El apartado visual se apoya en una fotografía luminosa pero no estridente, que juega con tonos cálidos y encuadres cerrados para subrayar la sensación de encierro físico y emocional. Buena parte de la acción se desarrolla en el salón del velatorio, un espacio decorado con un gusto que bascula entre lo clásico y lo hortera: flores artificiales, retratos familiares que ocultan más de lo que muestran, y una alfombra granate que parece empapar todas las tensiones no resueltas de los protagonistas. El atrezo está lleno de detalles que enriquecen la historia sin necesidad de subrayarlos: una copa rota, un piano desafinado, un álbum de fotos abierto en la página equivocada.


El vestuario es otro de los elementos que refuerzan el contraste entre el deber social del luto y el progresivo desmoronamiento del orden familiar. Los trajes oscuros, impecables al inicio, se van arrugando, descomponiendo, incluso manchando, como metáfora visual de una familia que se va quitando la máscara poco a poco, hasta quedar desnuda en su verdad.


Durante el rodaje, algunas anécdotas han circulado entre los miembros del equipo: parece que la secuencia del brindis final fue improvisada parcialmente, y que los actores, al borde de la risa real, tuvieron que repetir la escena varias veces sin perder el tono tragicómico.
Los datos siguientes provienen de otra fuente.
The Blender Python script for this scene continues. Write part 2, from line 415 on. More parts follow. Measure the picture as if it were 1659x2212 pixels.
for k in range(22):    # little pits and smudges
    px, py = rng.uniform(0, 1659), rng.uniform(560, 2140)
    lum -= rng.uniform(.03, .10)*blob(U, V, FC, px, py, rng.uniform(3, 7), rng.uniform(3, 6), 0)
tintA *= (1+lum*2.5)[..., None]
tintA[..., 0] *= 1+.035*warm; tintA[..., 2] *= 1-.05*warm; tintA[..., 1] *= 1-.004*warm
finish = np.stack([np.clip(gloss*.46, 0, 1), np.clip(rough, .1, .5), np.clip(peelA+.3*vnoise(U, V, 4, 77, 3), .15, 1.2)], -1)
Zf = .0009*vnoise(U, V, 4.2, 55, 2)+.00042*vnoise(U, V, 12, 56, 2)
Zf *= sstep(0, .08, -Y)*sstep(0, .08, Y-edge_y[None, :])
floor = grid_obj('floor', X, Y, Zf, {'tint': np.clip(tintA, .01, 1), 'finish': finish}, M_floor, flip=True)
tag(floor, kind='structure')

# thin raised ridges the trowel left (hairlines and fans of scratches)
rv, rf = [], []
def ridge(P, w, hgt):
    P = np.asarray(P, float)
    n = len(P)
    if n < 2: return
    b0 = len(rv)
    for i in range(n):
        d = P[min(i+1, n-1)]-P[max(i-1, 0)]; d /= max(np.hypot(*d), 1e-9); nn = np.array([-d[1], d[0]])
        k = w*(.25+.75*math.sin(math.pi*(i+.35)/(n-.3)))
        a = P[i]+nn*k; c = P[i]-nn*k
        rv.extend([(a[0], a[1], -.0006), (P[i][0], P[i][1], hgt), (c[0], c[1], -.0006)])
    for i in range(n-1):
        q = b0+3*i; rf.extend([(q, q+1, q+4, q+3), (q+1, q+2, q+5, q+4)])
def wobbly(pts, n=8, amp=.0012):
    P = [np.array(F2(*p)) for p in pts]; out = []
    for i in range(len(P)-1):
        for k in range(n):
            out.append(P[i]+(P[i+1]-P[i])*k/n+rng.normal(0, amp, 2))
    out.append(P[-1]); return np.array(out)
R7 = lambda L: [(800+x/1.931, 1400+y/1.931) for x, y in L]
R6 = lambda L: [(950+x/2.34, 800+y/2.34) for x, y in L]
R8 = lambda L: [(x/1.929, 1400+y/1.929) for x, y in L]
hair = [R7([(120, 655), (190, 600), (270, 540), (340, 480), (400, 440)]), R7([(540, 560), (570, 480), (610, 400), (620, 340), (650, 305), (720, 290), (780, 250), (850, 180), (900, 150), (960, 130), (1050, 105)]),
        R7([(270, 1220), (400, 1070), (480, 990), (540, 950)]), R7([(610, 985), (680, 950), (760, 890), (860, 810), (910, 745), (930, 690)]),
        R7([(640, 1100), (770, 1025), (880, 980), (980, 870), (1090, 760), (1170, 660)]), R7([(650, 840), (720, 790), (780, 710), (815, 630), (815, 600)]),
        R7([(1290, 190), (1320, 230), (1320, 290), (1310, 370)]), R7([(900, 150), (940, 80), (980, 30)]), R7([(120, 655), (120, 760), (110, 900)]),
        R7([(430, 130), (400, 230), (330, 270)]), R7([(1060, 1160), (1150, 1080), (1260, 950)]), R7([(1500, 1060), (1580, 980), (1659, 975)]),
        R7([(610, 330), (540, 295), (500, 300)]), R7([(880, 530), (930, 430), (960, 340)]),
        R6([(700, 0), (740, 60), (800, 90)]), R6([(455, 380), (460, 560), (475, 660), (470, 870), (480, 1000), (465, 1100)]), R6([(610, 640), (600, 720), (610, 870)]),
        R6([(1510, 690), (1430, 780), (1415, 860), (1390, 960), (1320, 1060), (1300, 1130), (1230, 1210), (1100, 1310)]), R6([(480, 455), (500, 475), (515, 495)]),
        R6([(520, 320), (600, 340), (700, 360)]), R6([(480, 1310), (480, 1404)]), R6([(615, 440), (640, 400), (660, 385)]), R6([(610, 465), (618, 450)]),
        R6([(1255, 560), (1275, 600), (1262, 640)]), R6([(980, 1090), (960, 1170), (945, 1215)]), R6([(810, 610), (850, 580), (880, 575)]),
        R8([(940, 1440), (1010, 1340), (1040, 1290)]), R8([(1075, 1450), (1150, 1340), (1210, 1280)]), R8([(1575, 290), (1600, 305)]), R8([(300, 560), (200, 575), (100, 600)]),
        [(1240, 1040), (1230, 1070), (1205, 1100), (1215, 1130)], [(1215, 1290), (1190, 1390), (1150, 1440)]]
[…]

Ese gesto, que no deja de ser una celebración de la vida en medio del duelo, resume bien el espíritu de la película.


En cuanto a sus resonancias temáticas, Un funeral de locos dialoga con una larga tradición de comedias fúnebres, desde El verdugo de Berlanga hasta Un funeral de muerte, pero también conecta con propuestas más recientes como La gran familia española o incluso Todos lo saben, aunque en un tono mucho más ligero. Lo que las une es la mirada sobre el núcleo familiar como campo de batalla emocional y social, donde los vínculos no se escogen pero sí se reinventan.


La conclusión que propone la película es ambigua pero luminosa: la muerte no es el final, sino una excusa –a veces brutal, a veces liberadora– para replantearnos quiénes somos y qué papel jugamos en la vida de los otros. Gómez Pereira no ofrece una moraleja cerrada, pero sí una mirada cómplice y tierna sobre el desorden emocional que provoca cualquier pérdida. En el fondo, Un funeral de locos no habla solo de la muerte, sino de la verdad: esa que muchas veces escondemos tras el protocolo, los gestos aprendidos, los roles familiares. Y cuando esa verdad se suelta… no hay quien la detenga. Como la risa.